Reproduce all the lines exactly as they stand, apart from the pictures.

### Provided material

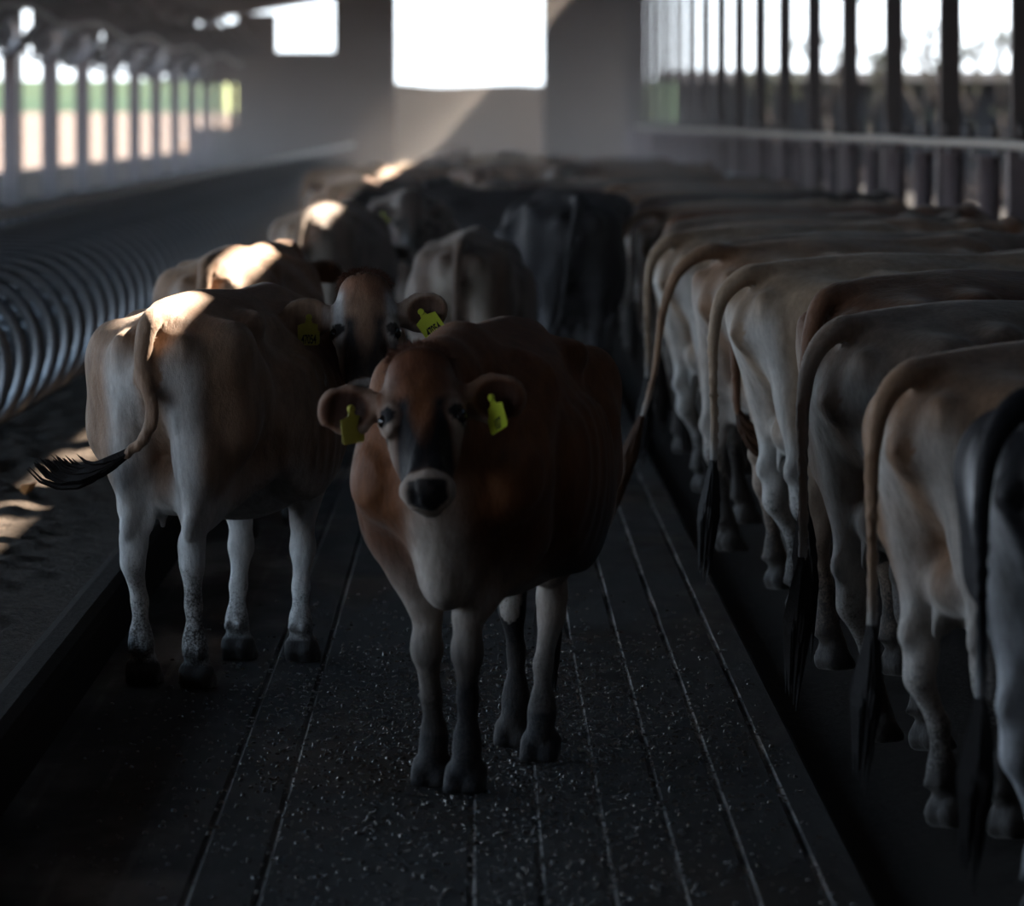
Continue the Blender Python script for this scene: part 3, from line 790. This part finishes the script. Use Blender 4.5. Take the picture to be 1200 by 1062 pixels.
# right side: tall posts with base sleeve
r = empty('roof_post', (3.85, 48.4, 0.1)); tag(r, 'tall dark steel post along the feed lane carrying the roof', 'post', 'tall posts along the right side')
m = MB(); m.box(-0.085, 0.085, -0.085, 0.085, 0.0, 5.4); m.build('post_shaft', M_POST, r, bevel=0.01)
m = MB(); m.box(-0.11, 0.11, -0.11, 0.11, 0.0, 1.5); m.build('post_sleeve', M_LOWPOST, r, bevel=0.01)
Y = 48.4+7.55
while Y < YE: dup(r, (3.85, Y, 0.1)); Y += 7.55
# headlock uprights between
r2 = empty('fence_post', (3.80, 50.9, 0.1)); tag(r2, 'short purple-brown post between the tall posts, under the sprinkler pipe', 'post', 'short posts under the sprinkler pipe')
m = MB(); m.tube([(0, 0, 0), (0, 0, 1.42)], 0.085, 12); m.build('post_shaft', M_LOWPOST, r2, True)
m = MB(); m.tube([(0, 0, 1.42), (0, 0, 1.45)], 0.10, 12); m.build('post_cap', M_LOWPOST, r2, True)
Y = 50.9+3.77
while Y < 150: dup(r2, (3.80, Y, 0.1)); Y += 3.77
# headlock panels: one per bay
r3 = empty('headlock_panel', (3.72, 46.0, 0.45)); tag(r3, 'steel headlock panel of upright bars along the feed kerb', 'headlock panel', 'headlock panels along the feed kerb')
m = MB(); m.tube([(0, 0, 0.10), (0, 3.7, 0.10)], 0.03, 8); m.build('lower_rail', M_STEEL, r3, True)
m = MB(); m.tube([(0, 0, 0.55), (0, 3.7, 0.55)], 0.03, 8); m.build('upper_rail', M_STEEL, r3, True)
for q in range(3):
    m = MB(); y0 = 0.3+q*1.2; m.tube([(0, y0, 0.10), (0, y0, 0.55)], 0.018, 8); m.build('upright_bar', M_STEEL, r3, True)
    m = MB(); m.tube([(0.03, y0+0.18, 0.10), (0.03, y0+0.27, 0.3), (0.03, y0+0.22, 0.55)], 0.012, 8); m.build('locking_bar', M_STEEL, r3, True)
Y = 46.0+3.77
while Y < 150: dup(r3, (3.72, Y, 0.45)); Y += 3.77
# sprinkler pipe with nozzles
r4 = empty('sprinkler_pipe', (3.6, 0, 0)); tag(r4, 'long pale water pipe with spray nozzles running above the right-hand cows', 'pipe')
m = MB()
pts = [(0, 40+i*2.4, 1.645-0.006*math.sin(i*1.3)) for i in range(50)]
m.tube(pts, 0.036, 10); m.build('pipe', M_RAIL, r4, True)
for i in range(45):
    y0 = 42.9+i*2.4
    m = MB(); m.tube([(0, y0, 1.68), (0, y0, 1.74), (-0.02, y0, 1.80)], [0.024, 0.030, 0.016], 8); a_ = m.build('spray_nozzle', M_FANDK, r4, True)
    m = MB(); m.tube([(0, y0, 1.61), (0, y0, 1.56)], [0.014, 0.008], 8); m.build('drip_outlet', M_FAN, a_, True)

# left side posts
r5 = empty('side_post', (-7.0, 102.0, 0.52)); tag(r5, 'dark steel post along the open left side of the barn', 'post', 'posts along the left side')
m = MB(); m.box(-0.12, 0.12, -0.10, 0.10, 0, 3.88); m.build('post_shaft', M_LOWPOST, r5, bevel=0.01)
m = MB(); m.box(-0.2, 0.2, -0.2, 0.2, 0, 0.03); m.build('base_plate', M_LOWPOST, r5)
for i in list(range(-10, 0))+list(range(1, 9)): dup(r5, (-7.0, 102.0+9.2*i, 0.52))
for i in range(0, 8):
    # slimmer posts midway
    if i == 0:
        r6 = empty('stall_post', (-7.15, 111.2-4.6, 0.52)); tag(r6, 'slim steel post standing between the heavier left side posts', 'post', 'slim posts of the left side')
        m = MB(); m.tube([(0, 0, 0), (0, 0, 3.6)], 0.03, 10); m.build('post_shaft', M_POST, r6, True)
        m = MB(); m.tube([(0, 0, 0), (0, 0, 0.03)], 0.11, 10); m.build('base_plate', M_POST, r6, True)
    else: dup(r6, (-7.15, 106.6+9.2*i, 0.52))

# rolled side curtain pieces with gaps, hung under the left eave
rnd = random.Random(11); Y = 84.0
while Y < YE-3:
    w = rnd.uniform(1.6, 3.4); zb = 2.80+rnd.uniform(-0.06, 0.25)
    m = MB(); nn = 14
    for i in range(nn+1):
        yy = Y+w*i/nn; sag = 0.10*math.sin(math.pi*i/nn)
        for (xo, z) in ((0.0, 4.34), (0.05*math.sin(i*2.1), 3.5), (0.06*math.cos(i*1.7), zb-sag+0.25), (0.10, zb-sag), (-0.06, zb-sag+0.05), (-0.08, 4.33)): m.v.append((-7.5+xo, yy, z))
    for i in range(nn):
        for j in range(5): a_ = i*6+j; m.f.append((a_, a_+6, a_+7, a_+1))
    o = m.build('side_curtain', M_CANVAS, None, True); tag(o, 'brown rolled side curtain hanging under the left eave', 'curtain', 'curtains under the left eave')
    Y += w+rnd.uniform(1.4, 3.8)

# stall fans along the left side
def make_fan():
    r = empty('stall_fan', (-5.5, 80, 3.0)); tag(r, 'round ventilation fan hung over the left stalls', 'fan', 'fans over the left stalls')
    m = MB(); m.lathe([(0.50, -0.16), (0.56, -0.16), (0.56, 0.16), (0.50, 0.16), (0.50, -0.16)], 28, axis='Y'); h_ = m.build('fan_housing', M_FAN, r, True)
    for k_ in range(6):
        m = MB(); a_ = k_*math.pi/3; R_ = Matrix.Rotation(a_, 3, 'Y') @ Matrix.Rotation(0.5, 3, 'X')
        m.box(0.07, 0.46, -0.006, 0.006, -0.09, 0.09, R_); m.build('fan_blade', M_FAN, r, bevel=0.004)
    m = MB(); m.lathe([(0.001, -0.12), (0.10, -0.12), (0.12, -0.02), (0.12, 0.14), (0.001, 0.14)], 16, axis='Y'); m.build('fan_motor', M_FANDK, r, True)
    m = MB()
    for rr_ in (0.2, 0.35, 0.5):
        m.tube([(rr_*math.cos(t*math.pi/12), -0.17, rr_*math.sin(t*math.pi/12)) for t in range(25)], 0.006, 6)
    for k_ in range(8): a_ = k_*math.pi/4; m.tube([(0.1*math.cos(a_), -0.17, 0.1*math.sin(a_)), (0.55*math.cos(a_), -0.17, 0.55*math.sin(a_))], 0.006, 6)
    m.build('fan_guard', M_FAN, r, True)
    m = MB(); m.tube([(0.3, 0, 0.45), (0.2, 0.7, 2.68)], 0.02, 8); m.build('fan_bracket', M_POST, r, True)
    m = MB(); m.tube([(-0.3, 0, 0.45), (-0.2, 0.7, 2.6)], 0.02, 8); m.build('fan_bracket', M_POST, r, True)
    return r
fan0 = make_fan(); fan0.location = (-6.85, 97.5, 3.02); fan0.rotation_euler = (0.25, 0, 0.5); fan0.scale = (0.55, 0.55, 0.55)
for i in range(1, 9):
    q = dup(fan0, (-6.85+0.05*(i % 2), 97.5+8.6*i, 2.95+0.05*(i % 3)))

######

- [Full solution]:
Continue the Blender Python script for this scene: part 3, from line 790. This part finishes the script. Use Blender 4.5. Take the picture to be 1200 by 1062 pixels.
# right side: tall posts with base sleeve
r = empty('roof_post', (3.85, 48.4, 0.1)); tag(r, 'tall dark steel post along the feed lane carrying the roof', 'post', 'tall posts along the right side')
m = MB(); m.box(-0.085, 0.085, -0.085, 0.085, 0.0, 5.4); m.build('post_shaft', M_POST, r, bevel=0.01)
m = MB(); m.box(-0.11, 0.11, -0.11, 0.11, 0.0, 1.5); m.build('post_sleeve', M_LOWPOST, r, bevel=0.01)
Y = 48.4+7.55
while Y < YE: dup(r, (3.85, Y, 0.1)); Y += 7.55
# headlock uprights between
r2 = empty('fence_post', (3.80, 50.9, 0.1)); tag(r2, 'short purple-brown post between the tall posts, under the sprinkler pipe', 'post', 'short posts under the sprinkler pipe')
m = MB(); m.tube([(0, 0, 0), (0, 0, 1.42)], 0.085, 12); m.build('post_shaft', M_LOWPOST, r2, True)
m = MB(); m.tube([(0, 0, 1.42), (0, 0, 1.45)], 0.10, 12); m.build('post_cap', M_LOWPOST, r2, True)
Y = 50.9+3.77
while Y < 150: dup(r2, (3.80, Y, 0.1)); Y += 3.77
# headlock panels: one per bay
r3 = empty('headlock_panel', (3.72, 46.0, 0.45)); tag(r3, 'steel headlock panel of upright bars along the feed kerb', 'headlock panel', 'headlock panels along the feed kerb')
m = MB(); m.tube([(0, 0, 0.10), (0, 3.7, 0.10)], 0.03, 8); m.build('lower_rail', M_STEEL, r3, True)
m = MB(); m.tube([(0, 0, 0.55), (0, 3.7, 0.55)], 0.03, 8); m.build('upper_rail', M_STEEL, r3, True)
for q in range(3):
    m = MB(); y0 = 0.3+q*1.2; m.tube([(0, y0, 0.10), (0, y0, 0.55)], 0.018, 8); m.build('upright_bar', M_STEEL, r3, True)
    m = MB(); m.tube([(0.03, y0+0.18, 0.10), (0.03, y0+0.27, 0.3), (0.03, y0+0.22, 0.55)], 0.012, 8); m.build('locking_bar', M_STEEL, r3, True)
Y = 46.0+3.77
while Y < 150: dup(r3, (3.72, Y, 0.45)); Y += 3.77
# sprinkler pipe with nozzles
r4 = empty('sprinkler_pipe', (3.6, 0, 0)); tag(r4, 'long pale water pipe with spray nozzles running above the right-hand cows', 'pipe')
m = MB()
pts = [(0, 40+i*2.4, 1.645-0.006*math.sin(i*1.3)) for i in range(50)]
m.tube(pts, 0.036, 10); m.build('pipe', M_RAIL, r4, True)
for i in range(45):
    y0 = 42.9+i*2.4
    m = MB(); m.tube([(0, y0, 1.68), (0, y0, 1.74), (-0.02, y0, 1.80)], [0.024, 0.030, 0.016], 8); a_ = m.build('spray_nozzle', M_FANDK, r4, True)
    m = MB(); m.tube([(0, y0, 1.61), (0, y0, 1.56)], [0.014, 0.008], 8); m.build('drip_outlet', M_FAN, a_, True)

# left side posts
r5 = empty('side_post', (-7.0, 102.0, 0.52)); tag(r5, 'dark steel post along the open left side of the barn', 'post', 'posts along the left side')
m = MB(); m.box(-0.12, 0.12, -0.10, 0.10, 0, 3.88); m.build('post_shaft', M_LOWPOST, r5, bevel=0.01)
m = MB(); m.box(-0.2, 0.2, -0.2, 0.2, 0, 0.03); m.build('base_plate', M_LOWPOST, r5)
for i in list(range(-10, 0))+list(range(1, 9)): dup(r5, (-7.0, 102.0+9.2*i, 0.52))
for i in range(0, 8):
    # slimmer posts midway
    if i == 0:
        r6 = empty('stall_post', (-7.15, 111.2-4.6, 0.52)); tag(r6, 'slim steel post standing between the heavier left side posts', 'post', 'slim posts of the left side')
        m = MB(); m.tube([(0, 0, 0), (0, 0, 3.6)], 0.03, 10); m.build('post_shaft', M_POST, r6, True)
        m = MB(); m.tube([(0, 0, 0), (0, 0, 0.03)], 0.11, 10); m.build('base_plate', M_POST, r6, True)
    else: dup(r6, (-7.15, 106.6+9.2*i, 0.52))

# rolled side curtain pieces with gaps, hung under the left eave
rnd = random.Random(11); Y = 84.0
while Y < YE-3:
    w = rnd.uniform(1.6, 3.4); zb = 2.80+rnd.uniform(-0.06, 0.25)
    m = MB(); nn = 14
    for i in range(nn+1):
        yy = Y+w*i/nn; sag = 0.10*math.sin(math.pi*i/nn)
        for (xo, z) in ((0.0, 4.34), (0.05*math.sin(i*2.1), 3.5), (0.06*math.cos(i*1.7), zb-sag+0.25), (0.10, zb-sag), (-0.06, zb-sag+0.05), (-0.08, 4.33)): m.v.append((-7.5+xo, yy, z))
    for i in range(nn):
        for j in range(5): a_ = i*6+j; m.f.append((a_, a_+6, a_+7, a_+1))
    o = m.build('side_curtain', M_CANVAS, None, True); tag(o, 'brown rolled side curtain hanging under the left eave', 'curtain', 'curtains under the left eave')
    Y += w+rnd.uniform(1.4, 3.8)

# stall fans along the left side
def make_fan():
    r = empty('stall_fan', (-5.5, 80, 3.0)); tag(r, 'round ventilation fan hung over the left stalls', 'fan', 'fans over the left stalls')
    m = MB(); m.lathe([(0.50, -0.16), (0.56, -0.16), (0.56, 0.16), (0.50, 0.16), (0.50, -0.16)], 28, axis='Y'); h_ = m.build('fan_housing', M_FAN, r, True)
    for k_ in range(6):
        m = MB(); a_ = k_*math.pi/3; R_ = Matrix.Rotation(a_, 3, 'Y') @ Matrix.Rotation(0.5, 3, 'X')
        m.box(0.07, 0.46, -0.006, 0.006, -0.09, 0.09, R_); m.build('fan_blade', M_FAN, r, bevel=0.004)
    m = MB(); m.lathe([(0.001, -0.12), (0.10, -0.12), (0.12, -0.02), (0.12, 0.14), (0.001, 0.14)], 16, axis='Y'); m.build('fan_motor', M_FANDK, r, True)
    m = MB()
    for rr_ in (0.2, 0.35, 0.5):
        m.tube([(rr_*math.cos(t*math.pi/12), -0.17, rr_*math.sin(t*math.pi/12)) for t in range(25)], 0.006, 6)
    for k_ in range(8): a_ = k_*math.pi/4; m.tube([(0.1*math.cos(a_), -0.17, 0.1*math.sin(a_)), (0.55*math.cos(a_), -0.17, 0.55*math.sin(a_))], 0.006, 6)
    m.build('fan_guard', M_FAN, r, True)
    m = MB(); m.tube([(0.3, 0, 0.45), (0.2, 0.7, 2.68)], 0.02, 8); m.build('fan_bracket', M_POST, r, True)
    m = MB(); m.tube([(-0.3, 0, 0.45), (-0.2, 0.7, 2.6)], 0.02, 8); m.build('fan_bracket', M_POST, r, True)
    return r
fan0 = make_fan(); fan0.location = (-6.85, 97.5, 3.02); fan0.rotation_euler = (0.25, 0, 0.5); fan0.scale = (0.55, 0.55, 0.55)
for i in range(1, 9):
    q = dup(fan0, (-6.85+0.05*(i % 2), 97.5+8.6*i, 2.95+0.05*(i % 3)))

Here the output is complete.